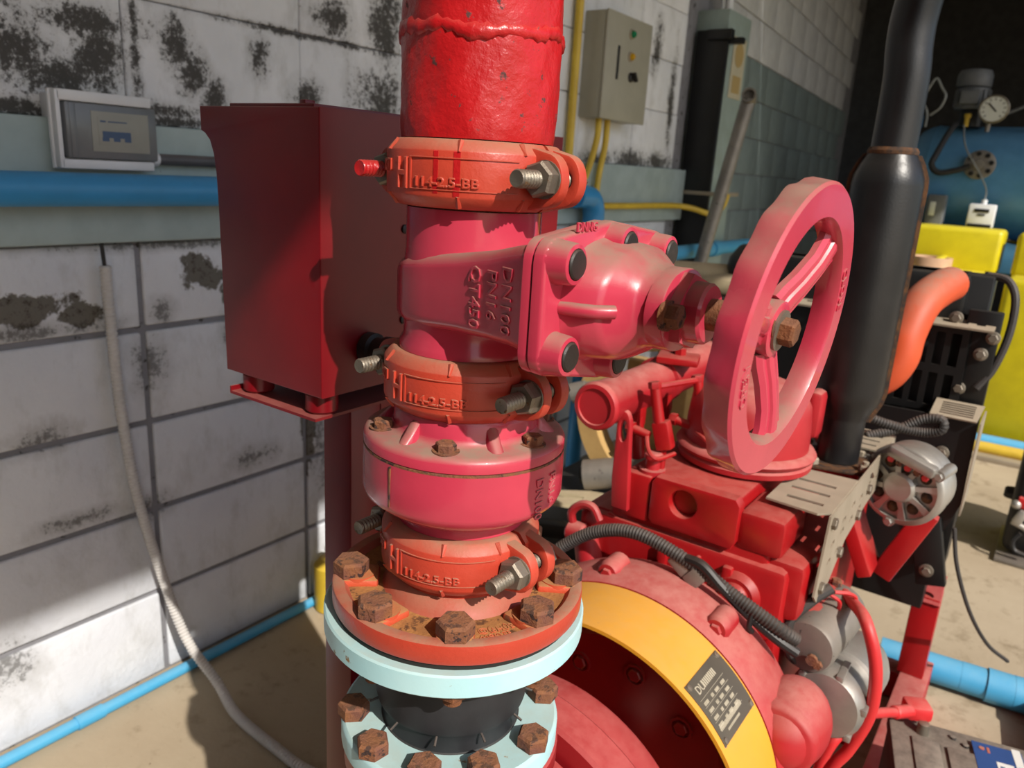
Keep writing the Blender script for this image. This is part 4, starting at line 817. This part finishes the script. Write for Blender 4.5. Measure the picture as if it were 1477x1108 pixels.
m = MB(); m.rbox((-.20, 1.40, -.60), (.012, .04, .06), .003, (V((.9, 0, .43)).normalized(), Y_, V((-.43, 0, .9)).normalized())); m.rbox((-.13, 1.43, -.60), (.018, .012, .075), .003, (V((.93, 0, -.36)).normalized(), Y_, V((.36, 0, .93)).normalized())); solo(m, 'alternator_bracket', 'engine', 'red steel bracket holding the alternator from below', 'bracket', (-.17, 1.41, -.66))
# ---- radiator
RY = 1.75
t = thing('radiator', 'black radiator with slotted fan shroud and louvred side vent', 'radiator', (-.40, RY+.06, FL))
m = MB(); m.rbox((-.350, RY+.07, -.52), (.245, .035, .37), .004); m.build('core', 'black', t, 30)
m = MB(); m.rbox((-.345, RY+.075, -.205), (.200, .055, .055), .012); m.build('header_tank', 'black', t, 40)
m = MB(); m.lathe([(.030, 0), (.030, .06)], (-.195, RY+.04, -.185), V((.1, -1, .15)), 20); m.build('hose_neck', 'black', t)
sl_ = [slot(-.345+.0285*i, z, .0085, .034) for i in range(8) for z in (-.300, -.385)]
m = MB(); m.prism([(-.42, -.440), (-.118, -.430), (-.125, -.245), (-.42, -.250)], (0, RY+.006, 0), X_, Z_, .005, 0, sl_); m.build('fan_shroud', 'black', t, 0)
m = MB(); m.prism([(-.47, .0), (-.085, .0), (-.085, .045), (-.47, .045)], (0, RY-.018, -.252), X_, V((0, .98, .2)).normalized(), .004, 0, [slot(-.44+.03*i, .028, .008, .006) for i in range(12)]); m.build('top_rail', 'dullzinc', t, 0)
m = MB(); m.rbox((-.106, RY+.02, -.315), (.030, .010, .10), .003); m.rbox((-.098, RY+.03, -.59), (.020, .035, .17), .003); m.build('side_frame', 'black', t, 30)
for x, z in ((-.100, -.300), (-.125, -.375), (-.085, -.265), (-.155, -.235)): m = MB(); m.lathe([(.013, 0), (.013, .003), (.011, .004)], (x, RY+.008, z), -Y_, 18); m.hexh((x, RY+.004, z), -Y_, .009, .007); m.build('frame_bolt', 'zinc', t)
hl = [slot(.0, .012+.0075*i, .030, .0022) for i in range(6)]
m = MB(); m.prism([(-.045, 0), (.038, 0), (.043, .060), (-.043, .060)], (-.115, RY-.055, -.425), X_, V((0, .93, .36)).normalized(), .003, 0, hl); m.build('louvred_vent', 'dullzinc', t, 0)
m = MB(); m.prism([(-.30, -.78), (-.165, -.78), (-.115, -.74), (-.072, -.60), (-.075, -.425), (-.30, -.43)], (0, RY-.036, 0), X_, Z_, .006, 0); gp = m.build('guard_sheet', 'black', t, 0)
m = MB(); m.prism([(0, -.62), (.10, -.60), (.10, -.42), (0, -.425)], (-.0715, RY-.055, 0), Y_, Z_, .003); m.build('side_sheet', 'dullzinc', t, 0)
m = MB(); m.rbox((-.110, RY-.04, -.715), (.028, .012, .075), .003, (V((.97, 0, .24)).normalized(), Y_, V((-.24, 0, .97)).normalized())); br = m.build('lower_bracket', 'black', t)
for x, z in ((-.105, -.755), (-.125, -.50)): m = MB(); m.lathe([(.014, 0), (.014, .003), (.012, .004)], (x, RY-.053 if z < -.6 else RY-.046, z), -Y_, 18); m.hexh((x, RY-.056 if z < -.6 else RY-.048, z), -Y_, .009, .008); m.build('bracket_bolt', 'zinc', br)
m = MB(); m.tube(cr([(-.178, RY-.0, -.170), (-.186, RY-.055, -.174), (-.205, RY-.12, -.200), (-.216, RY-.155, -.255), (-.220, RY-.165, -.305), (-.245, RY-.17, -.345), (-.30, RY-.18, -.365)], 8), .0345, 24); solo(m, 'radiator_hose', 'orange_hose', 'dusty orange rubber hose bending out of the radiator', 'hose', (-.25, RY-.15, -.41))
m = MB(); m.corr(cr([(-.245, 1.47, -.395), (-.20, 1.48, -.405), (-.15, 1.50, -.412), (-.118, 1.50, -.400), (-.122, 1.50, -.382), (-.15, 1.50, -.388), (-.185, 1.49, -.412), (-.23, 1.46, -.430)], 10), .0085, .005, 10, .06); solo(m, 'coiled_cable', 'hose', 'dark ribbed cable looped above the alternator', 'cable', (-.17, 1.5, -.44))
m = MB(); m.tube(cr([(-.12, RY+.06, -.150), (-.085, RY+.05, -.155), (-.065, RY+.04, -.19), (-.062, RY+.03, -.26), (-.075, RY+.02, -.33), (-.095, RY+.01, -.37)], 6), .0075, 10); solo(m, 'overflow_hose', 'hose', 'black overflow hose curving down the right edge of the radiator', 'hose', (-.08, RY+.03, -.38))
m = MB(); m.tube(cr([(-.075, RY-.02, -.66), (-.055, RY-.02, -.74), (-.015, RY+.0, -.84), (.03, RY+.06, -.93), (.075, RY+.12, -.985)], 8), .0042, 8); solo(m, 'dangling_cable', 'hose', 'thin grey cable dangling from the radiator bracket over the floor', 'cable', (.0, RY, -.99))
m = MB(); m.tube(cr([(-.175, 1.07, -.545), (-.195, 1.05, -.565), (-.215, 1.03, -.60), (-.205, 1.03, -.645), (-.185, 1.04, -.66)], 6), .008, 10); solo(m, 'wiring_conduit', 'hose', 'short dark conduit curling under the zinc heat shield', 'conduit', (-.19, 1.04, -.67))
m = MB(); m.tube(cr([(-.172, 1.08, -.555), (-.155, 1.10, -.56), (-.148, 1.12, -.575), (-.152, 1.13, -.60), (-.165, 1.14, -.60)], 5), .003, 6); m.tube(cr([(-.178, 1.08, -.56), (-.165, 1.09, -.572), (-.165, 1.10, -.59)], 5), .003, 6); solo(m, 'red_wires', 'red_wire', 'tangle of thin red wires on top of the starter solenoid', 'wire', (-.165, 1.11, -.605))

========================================

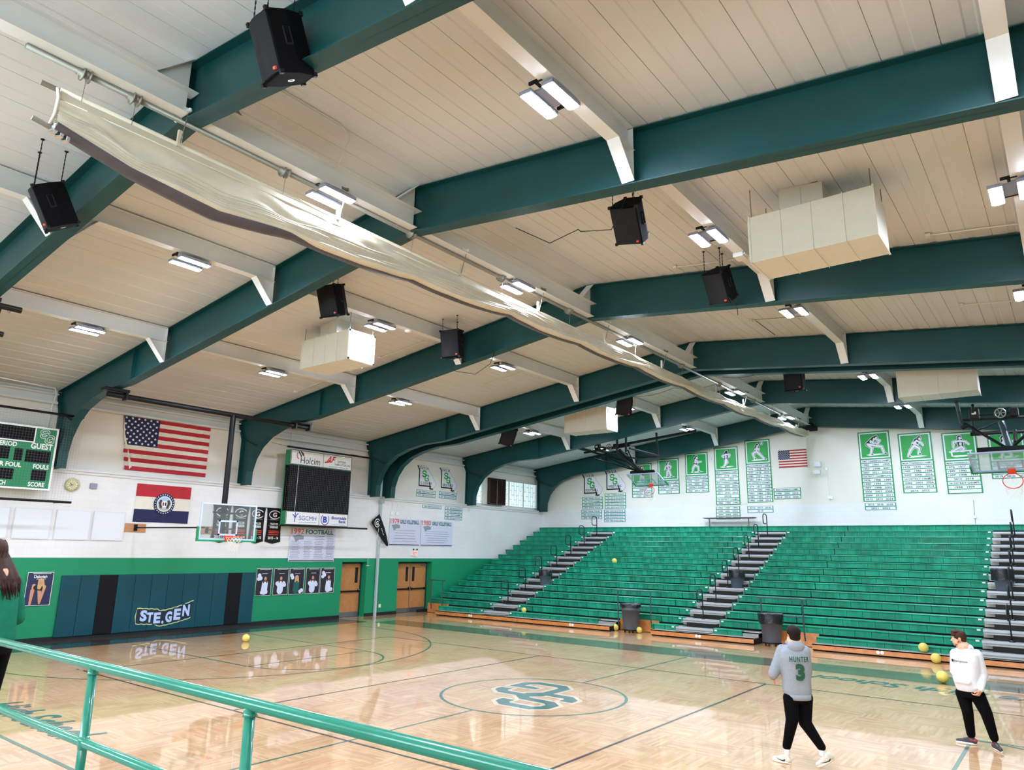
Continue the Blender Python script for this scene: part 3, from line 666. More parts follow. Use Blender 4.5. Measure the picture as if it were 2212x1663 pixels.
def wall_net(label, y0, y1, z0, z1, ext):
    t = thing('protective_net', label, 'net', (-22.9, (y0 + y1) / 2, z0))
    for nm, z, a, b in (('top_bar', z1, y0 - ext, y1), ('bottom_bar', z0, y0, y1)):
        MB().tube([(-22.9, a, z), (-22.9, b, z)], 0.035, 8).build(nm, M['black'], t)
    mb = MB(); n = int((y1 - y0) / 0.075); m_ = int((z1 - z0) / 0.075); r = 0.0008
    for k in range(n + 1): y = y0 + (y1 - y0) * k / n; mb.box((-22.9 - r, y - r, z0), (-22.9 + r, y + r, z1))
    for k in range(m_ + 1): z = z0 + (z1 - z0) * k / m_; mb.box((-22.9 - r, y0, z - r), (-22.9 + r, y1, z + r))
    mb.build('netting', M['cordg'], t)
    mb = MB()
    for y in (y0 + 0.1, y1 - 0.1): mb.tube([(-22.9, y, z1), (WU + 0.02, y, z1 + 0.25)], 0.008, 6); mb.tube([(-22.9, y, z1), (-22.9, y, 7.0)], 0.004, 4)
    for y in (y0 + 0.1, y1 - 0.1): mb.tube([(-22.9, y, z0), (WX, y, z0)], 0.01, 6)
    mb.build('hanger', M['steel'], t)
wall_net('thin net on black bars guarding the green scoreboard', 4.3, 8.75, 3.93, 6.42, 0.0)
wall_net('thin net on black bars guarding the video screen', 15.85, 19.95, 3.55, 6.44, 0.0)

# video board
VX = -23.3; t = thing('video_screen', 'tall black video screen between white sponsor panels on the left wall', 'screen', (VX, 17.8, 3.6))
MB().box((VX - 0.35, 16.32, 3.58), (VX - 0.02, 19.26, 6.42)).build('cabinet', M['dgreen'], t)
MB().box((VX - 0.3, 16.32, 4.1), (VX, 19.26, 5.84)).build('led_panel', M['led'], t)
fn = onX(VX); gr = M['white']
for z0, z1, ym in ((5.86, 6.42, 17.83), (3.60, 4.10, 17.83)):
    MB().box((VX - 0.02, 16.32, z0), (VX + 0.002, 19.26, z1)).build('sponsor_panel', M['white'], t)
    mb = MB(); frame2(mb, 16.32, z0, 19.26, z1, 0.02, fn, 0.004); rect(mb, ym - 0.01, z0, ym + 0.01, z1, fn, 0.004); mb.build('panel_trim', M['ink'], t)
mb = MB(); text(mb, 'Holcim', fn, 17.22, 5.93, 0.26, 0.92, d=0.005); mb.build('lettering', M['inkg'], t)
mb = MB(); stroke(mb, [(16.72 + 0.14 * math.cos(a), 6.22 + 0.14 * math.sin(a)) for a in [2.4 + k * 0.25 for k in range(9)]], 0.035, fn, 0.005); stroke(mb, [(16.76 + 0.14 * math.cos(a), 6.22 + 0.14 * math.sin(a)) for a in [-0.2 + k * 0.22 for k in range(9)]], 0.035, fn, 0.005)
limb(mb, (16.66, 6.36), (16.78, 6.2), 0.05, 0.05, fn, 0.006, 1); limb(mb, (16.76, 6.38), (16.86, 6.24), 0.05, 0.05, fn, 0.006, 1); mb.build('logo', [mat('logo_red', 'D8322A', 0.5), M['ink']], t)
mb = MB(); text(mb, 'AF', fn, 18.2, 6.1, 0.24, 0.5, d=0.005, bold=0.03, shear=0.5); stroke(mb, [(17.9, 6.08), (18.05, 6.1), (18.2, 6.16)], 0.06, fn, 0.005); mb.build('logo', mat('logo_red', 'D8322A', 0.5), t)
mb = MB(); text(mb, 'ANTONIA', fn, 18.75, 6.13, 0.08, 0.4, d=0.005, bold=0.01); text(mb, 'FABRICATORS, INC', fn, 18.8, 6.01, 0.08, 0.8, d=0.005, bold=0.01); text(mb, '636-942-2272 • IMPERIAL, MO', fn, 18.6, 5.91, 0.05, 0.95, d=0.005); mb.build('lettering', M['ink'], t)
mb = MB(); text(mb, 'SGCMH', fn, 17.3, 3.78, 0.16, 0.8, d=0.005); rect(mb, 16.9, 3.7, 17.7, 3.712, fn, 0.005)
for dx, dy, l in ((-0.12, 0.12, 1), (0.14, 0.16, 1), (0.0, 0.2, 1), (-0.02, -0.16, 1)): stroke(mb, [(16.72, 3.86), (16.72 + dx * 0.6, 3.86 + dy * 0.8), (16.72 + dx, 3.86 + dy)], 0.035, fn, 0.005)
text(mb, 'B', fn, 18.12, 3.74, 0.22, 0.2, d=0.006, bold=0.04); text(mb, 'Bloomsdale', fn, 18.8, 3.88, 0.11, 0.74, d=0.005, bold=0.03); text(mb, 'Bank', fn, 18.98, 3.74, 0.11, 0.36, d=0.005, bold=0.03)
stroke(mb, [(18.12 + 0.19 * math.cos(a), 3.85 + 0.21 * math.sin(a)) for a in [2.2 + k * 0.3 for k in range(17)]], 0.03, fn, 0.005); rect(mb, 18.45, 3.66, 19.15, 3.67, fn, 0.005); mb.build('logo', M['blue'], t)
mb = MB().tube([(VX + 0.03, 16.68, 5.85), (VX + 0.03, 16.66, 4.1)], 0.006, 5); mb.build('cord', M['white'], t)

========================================

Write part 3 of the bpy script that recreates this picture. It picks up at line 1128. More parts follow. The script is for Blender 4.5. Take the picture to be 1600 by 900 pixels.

========================================

Pick out each line containing the string "part" and copy it.

Keep writing the Blender script for this image. This is part 4, starting at line 817. This part finishes the script. Write for Blender 4.5. Measure the picture as if it were 1477x1108 pixels.
Continue the Blender Python script for this scene: part 3, from line 666. More parts follow. Use Blender 4.5. Measure the picture as if it were 2212x1663 pixels.
Write part 3 of the bpy script that recreates this picture. It picks up at line 1128. More parts follow. The script is for Blender 4.5. Take the picture to be 1600 by 900 pixels.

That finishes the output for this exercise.